In Sunset Overdrive, the fantasy is to be able to be yourself, or at least, and extremely capable version of yourself who everyone thinks is strong and cool. The player character is all snark, only occasionally dipping into the dementedly violent glee that old Insomniac games revelled in. They uniformly think everyone else is a massive dumbass, and just want to fuck shit up on the real. At one point, the character even says that their life didn’t start until the world ended. Before energy drink started turning people into blistering orange zombies, the player character was living in a dirty apartment and picking up trash at product-launch parties. “Why isn’t my life better?” is something we’re constantly asking ourselves, but we all know the difference between disillusionment and the sense of entitlement spurned. The player character in Sunset Overdrive represents the latter. The energy-drink apocalypse is their perfect opportunity to shed the boring responsibilities of sustaining yourself; maintaining healthy relationships; and generally not being a dickhead in order to be awesome and kill things with guns that are also jokes. Don’t get me wrong, work is bad and should not happen, but you’d have to look to Ernest Cline for a more direct escapist fantasy tailored to the pathologically media-literate.

In the detritus of Sunset Overdrive’s near-future - unmoored from school and jobs and personal obligations - people in Sunset City choose to define themselves solely by the subcultures they belonged to before it all went to shit. The Engle Scouts, (or “Troop Bushido” because vaguely racist humour is funny or something), kept on Engle-Scouting. The LARPers continued to LARP, but with a greater suspension of disbelief. Everyone gets to be the person they were hiding, or being in their free time. The apocalypse frees them from any obligation other than survive, and follow your bliss.

It’s this optimism that epitomises Sunset Overdrive’s extremely late-90s view of subcultures. As a text, it scans like a 20-something forum moderator defending their online life to their parents. The internet isn’t just a network, it’s a place where people live in their own little spaces that they’ve carved out for them and their friends. It’s where people from all over the world can connect with people who share their interests etc etc. We’ve all been here.

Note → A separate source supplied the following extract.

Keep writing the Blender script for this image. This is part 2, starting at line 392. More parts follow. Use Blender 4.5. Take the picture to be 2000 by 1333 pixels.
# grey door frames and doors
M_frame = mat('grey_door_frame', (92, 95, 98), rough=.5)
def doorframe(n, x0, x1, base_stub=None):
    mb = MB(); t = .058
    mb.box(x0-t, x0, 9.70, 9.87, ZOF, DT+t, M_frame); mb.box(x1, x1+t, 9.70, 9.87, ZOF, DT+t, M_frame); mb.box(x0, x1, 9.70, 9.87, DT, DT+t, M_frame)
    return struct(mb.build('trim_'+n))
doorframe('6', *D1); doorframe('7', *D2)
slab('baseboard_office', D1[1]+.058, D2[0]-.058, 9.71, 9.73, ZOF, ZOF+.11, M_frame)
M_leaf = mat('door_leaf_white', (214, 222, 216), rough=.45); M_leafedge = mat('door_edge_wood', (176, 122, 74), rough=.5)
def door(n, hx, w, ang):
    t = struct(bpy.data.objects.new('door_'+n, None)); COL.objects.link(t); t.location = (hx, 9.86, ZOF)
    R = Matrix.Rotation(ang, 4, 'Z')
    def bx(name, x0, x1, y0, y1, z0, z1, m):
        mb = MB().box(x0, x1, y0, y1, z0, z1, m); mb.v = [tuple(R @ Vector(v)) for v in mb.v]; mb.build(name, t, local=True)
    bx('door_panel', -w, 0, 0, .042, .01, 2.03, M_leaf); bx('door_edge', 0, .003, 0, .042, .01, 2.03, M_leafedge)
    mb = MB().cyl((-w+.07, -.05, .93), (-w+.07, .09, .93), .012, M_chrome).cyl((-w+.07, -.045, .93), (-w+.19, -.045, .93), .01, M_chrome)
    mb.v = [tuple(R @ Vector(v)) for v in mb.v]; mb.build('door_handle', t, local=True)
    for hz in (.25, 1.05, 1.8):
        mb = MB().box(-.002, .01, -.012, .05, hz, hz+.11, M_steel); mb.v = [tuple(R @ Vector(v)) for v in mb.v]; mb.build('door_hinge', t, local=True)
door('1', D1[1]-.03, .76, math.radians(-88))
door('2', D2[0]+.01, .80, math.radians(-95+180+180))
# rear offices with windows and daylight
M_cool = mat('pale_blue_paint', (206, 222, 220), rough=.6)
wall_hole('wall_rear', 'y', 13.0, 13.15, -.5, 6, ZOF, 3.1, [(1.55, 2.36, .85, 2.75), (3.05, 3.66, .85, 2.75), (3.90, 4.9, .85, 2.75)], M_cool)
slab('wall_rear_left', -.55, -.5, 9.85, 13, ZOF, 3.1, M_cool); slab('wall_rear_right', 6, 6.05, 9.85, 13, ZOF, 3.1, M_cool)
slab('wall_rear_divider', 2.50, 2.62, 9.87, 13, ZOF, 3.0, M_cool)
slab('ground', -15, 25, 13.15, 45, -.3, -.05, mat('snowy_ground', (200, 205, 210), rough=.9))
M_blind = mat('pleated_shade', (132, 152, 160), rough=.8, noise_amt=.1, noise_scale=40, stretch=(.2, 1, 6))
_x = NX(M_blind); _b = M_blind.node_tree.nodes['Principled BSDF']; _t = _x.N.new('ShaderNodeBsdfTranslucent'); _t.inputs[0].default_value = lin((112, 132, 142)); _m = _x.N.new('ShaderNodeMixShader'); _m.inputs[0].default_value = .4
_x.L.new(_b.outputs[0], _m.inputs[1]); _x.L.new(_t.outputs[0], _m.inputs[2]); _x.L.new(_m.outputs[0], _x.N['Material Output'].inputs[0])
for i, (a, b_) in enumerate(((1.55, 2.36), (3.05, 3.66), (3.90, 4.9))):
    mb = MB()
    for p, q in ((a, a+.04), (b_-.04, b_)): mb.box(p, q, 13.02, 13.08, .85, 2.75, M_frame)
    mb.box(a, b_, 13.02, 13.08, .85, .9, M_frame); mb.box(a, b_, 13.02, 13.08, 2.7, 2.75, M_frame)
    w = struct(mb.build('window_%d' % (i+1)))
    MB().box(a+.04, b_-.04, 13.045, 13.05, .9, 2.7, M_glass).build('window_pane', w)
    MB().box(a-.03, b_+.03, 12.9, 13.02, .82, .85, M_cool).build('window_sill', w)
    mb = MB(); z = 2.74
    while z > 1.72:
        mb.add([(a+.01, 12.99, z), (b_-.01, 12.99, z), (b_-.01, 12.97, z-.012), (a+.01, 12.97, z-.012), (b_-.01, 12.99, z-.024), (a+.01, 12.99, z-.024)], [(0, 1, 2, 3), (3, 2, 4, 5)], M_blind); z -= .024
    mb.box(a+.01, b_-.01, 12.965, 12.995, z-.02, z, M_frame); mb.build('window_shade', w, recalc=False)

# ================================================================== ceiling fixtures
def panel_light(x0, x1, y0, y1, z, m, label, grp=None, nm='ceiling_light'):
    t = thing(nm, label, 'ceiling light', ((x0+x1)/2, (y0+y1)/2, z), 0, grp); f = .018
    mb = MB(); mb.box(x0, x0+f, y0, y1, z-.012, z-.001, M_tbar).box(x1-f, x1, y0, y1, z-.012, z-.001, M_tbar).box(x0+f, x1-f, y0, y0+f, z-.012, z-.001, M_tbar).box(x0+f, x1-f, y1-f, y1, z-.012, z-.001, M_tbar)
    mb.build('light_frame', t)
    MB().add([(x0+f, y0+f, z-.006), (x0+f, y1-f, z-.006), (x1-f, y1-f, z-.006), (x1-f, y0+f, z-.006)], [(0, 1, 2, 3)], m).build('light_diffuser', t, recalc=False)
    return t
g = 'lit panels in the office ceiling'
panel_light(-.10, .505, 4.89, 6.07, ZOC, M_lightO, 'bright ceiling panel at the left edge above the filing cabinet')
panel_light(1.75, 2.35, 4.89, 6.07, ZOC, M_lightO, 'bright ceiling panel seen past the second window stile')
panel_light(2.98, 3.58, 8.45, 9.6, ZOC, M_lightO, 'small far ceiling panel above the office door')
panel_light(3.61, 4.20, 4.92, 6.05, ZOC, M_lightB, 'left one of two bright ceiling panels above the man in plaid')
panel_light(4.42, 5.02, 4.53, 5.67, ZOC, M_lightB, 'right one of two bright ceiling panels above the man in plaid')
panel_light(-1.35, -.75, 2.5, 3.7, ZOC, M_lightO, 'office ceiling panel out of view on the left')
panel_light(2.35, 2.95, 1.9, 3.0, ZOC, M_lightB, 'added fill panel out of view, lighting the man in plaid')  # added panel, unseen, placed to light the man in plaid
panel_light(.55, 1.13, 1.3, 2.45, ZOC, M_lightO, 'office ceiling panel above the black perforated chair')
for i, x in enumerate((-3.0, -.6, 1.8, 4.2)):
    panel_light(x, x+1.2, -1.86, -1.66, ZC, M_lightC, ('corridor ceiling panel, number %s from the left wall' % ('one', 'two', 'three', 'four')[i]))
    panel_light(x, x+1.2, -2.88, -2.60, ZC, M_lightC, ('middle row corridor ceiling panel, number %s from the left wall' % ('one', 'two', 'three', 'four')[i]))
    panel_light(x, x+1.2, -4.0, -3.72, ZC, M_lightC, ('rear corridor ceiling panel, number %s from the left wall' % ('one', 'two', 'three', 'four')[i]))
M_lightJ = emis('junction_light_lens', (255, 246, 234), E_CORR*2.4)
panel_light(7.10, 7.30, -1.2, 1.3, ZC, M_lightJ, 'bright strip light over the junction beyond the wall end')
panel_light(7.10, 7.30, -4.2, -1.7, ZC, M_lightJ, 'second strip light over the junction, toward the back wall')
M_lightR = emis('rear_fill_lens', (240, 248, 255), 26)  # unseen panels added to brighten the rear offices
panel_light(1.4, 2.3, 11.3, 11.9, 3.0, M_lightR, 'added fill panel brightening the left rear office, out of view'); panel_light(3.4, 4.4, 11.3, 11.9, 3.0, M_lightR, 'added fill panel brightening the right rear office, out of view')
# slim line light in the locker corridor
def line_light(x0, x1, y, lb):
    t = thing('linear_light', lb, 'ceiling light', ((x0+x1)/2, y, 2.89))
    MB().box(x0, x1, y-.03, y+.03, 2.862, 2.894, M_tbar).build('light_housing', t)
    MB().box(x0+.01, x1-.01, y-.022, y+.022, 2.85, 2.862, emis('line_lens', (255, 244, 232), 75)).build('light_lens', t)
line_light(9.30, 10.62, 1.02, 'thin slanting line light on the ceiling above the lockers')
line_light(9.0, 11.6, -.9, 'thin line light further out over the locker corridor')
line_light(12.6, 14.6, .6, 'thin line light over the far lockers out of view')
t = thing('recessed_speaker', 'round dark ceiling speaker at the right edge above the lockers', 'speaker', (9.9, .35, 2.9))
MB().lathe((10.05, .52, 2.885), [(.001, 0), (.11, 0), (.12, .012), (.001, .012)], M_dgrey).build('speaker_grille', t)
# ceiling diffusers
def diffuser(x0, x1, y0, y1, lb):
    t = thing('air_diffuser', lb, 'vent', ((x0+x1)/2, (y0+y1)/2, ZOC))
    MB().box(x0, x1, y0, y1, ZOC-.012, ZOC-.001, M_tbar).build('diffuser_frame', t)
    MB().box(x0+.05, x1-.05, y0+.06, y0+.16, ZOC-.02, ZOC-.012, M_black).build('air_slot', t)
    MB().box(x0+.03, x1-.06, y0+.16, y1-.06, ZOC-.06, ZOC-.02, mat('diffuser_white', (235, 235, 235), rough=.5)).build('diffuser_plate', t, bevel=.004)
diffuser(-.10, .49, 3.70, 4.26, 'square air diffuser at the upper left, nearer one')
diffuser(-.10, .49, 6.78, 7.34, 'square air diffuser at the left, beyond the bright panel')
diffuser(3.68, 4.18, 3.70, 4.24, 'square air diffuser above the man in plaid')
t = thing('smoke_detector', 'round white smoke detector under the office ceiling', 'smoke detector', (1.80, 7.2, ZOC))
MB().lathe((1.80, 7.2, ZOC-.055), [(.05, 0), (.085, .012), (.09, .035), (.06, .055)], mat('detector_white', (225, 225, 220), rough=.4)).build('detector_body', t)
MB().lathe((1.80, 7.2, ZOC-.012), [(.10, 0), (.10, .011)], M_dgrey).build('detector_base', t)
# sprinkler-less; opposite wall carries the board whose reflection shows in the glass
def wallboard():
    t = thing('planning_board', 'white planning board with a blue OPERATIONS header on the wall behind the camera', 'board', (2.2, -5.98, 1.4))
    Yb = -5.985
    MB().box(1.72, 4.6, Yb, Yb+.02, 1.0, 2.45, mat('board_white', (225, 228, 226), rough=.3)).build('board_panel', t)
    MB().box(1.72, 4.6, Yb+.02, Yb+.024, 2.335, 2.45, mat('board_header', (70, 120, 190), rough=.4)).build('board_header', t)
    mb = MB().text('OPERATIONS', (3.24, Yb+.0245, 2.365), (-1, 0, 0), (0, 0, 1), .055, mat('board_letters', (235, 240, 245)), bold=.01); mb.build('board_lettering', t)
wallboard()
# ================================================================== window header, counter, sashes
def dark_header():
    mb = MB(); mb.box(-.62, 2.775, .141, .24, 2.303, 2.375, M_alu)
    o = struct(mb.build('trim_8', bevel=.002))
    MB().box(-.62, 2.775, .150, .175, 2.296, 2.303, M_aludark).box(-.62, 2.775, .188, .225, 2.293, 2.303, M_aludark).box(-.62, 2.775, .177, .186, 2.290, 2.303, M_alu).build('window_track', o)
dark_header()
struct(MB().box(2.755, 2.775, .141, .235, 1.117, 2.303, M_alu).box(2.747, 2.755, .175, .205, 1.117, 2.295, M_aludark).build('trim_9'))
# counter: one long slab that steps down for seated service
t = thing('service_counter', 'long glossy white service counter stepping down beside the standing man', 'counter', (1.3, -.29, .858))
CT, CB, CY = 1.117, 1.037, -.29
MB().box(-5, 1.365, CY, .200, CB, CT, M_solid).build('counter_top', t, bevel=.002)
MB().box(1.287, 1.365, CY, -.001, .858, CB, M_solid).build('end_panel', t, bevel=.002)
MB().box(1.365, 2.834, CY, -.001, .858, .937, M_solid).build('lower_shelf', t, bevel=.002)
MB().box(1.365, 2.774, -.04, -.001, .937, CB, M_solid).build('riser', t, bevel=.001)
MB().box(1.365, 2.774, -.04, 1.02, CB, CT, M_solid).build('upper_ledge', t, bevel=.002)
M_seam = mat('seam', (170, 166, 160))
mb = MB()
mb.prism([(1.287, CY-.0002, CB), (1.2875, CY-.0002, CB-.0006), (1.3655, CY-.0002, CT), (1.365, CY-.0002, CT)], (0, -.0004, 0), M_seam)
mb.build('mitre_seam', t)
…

More recent events have shown us that this utopian vision of what the internet could be obscured the caustic corners of the internet and their intimate relationship with white nerd culture. Speaking of, Sunset Overdrive even references Neogaf, promising its developer’s evisceration by said forum for the bluffed weak ending in tortured gesture towards Mass Effect 3’s controversial finale, a backlash that involved death threats and a campaign of sustained harassment that would seem brutally familiar to women in the industry in a year’s time.

Sunset Overdrive goes out of its way to blow smoke up the asses of the kind of people who define themselves by the media they consume and feel they have a unique ownership of it. It asks “what you could be the anonymous asshole you like to be online, IN REAL LIFE?” and then sets the parameters to make that particular nightmare a playable reality. In the years since the game’s release in 2014 however, this is no longer a hypothetical scenario. We can see every day in the news, and in our Facebook feeds, open bigotry from people emboldened by the global electoral success of the right. Success enabled, in Trump’s case, by people who live online like Sunset Overdrive’s protagonist — an anti-social, extremely online deadbeat who lives for the day they no longer have responsibility for anyone or anything. And when that day comes, they emerge phoenix-like from the ashes of society spouting non-sequiturs and generally being a snarky prick because the social contract was what was holding them back, not their work or personal obligations.

But because Insomniac is somewhat progressive in its approach to the player character — you can switch genders on-demand with no restrictions on hairstyle, clothing, or makeup — and the friends they make along the way, Sunset Overdrive isn’t nearly as caustic as its thesis suggests. The game ends with the multiple disparate, dysfunctional groups coming together to take on Fizzco, the game’s avatar for disaster capitalism. There’s the implicit message that in this bizarro corporate apocalypse, the marginalised; the fandoms; and most problematically, the gamers will unite to take on The Man.

It’s a pipe dream, one which was debunked in 2014 and which continues to be refuted through the coordinated abuse of game developers, actors, directors, comic-book writers by fan communities who have repeatedly proven themselves to be better allies to corporations than to the oppressed. Audiences like these don’t deserve to have their grievance-based existences validated so thoroughly and specifically. And yet, Insomniac has gone out of its way to present a scenario where letting the nerds have their way is A Good Thing. In doing so, Sunset Overdrive reaffirms that this dream is pure snake-oil and always was.